The logistics of the data: what are the challenges over the horizon?
Looking at the data market through the lens of product logistics
The 1st industrial revolution brought not only innovation on the manufacturing processes but also on the delivery of the products to the selling points. Since then, the logistics industry hasn’t stopped growing, improving and optimizing every single link in the supply chain with multiple actors in the process – demand forecasting, purchasing, production planning, inventory, warehousing, packaging, distribution planning, transport, customer service, etc. Consequently, it has generated a huge amount of very specialised and synchronized business around it, with tight profit margins: a very mature market, a consolidated value chain where multiple players focus on their portion of the business. The main beneficiary? The customer. We live in a world where we can order a customised item to be manufactured in another country and be delivered at home in 2 weeks, even 2 days if the item is already manufactured.
However, not all the sectors offer the same readiness and high efficiency level. If we compare the data sharing with the logistics of products, it is easy to identify the lack of maturity in the data market.
At first sight, we visualize data providers on the one side and data consumers on the other side, with platforms and initiatives to facilitate their access, sometimes offering data management or analytics services in between. In the overall process, the number of chain links still remains remarkably low with a clear lack of specialization, even a lack of organization and order, entailing a negative impact on the chain’s efficiency.

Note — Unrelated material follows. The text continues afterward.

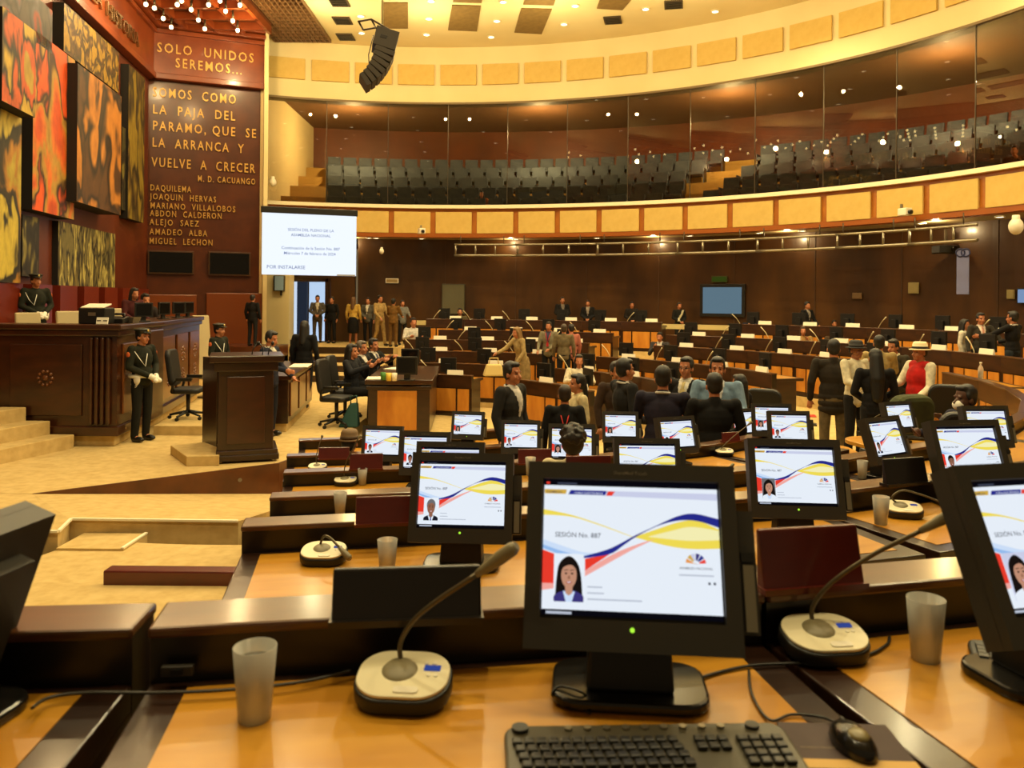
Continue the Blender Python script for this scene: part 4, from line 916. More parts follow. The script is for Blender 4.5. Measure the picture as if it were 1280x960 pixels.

In the digital era, the data market operates in virtual channels, apparently easier and faster, with no physical restrictions but with the challenges of the digital environment: data quality, security, interoperability (including language) or privacy as few examples.
The European Data Strategy is based on the creation of the digital single market, where private and public entities will have control of the use of the data they generate and easy access to a pool of data. The creation of European Data Spaces will strengthen Europe’s capabilities and infrastructures for hosting, processing and using data. The three main pillars for implementing this strategy are the deployment of the IT systems (platforms, access to cloud infrastructure and services); the governance frameworks with the definition of roles, standards and protocols; and the incubating activities to promote the use and exploitation of data by SMEs and start-ups.
Now the doubt is the place for the DIHs in these sectoral Data Spaces and their alignment with other upcoming EU supported initiatives such as the Testing and Experimentation Facilities (TEF) under the Artificial Intelligence strategy (also with a sectoral approach), and hence the business models we want to generate to add value in the data sharing market.The logistics industry has been growing for hundreds of years, and is still working on its optimization.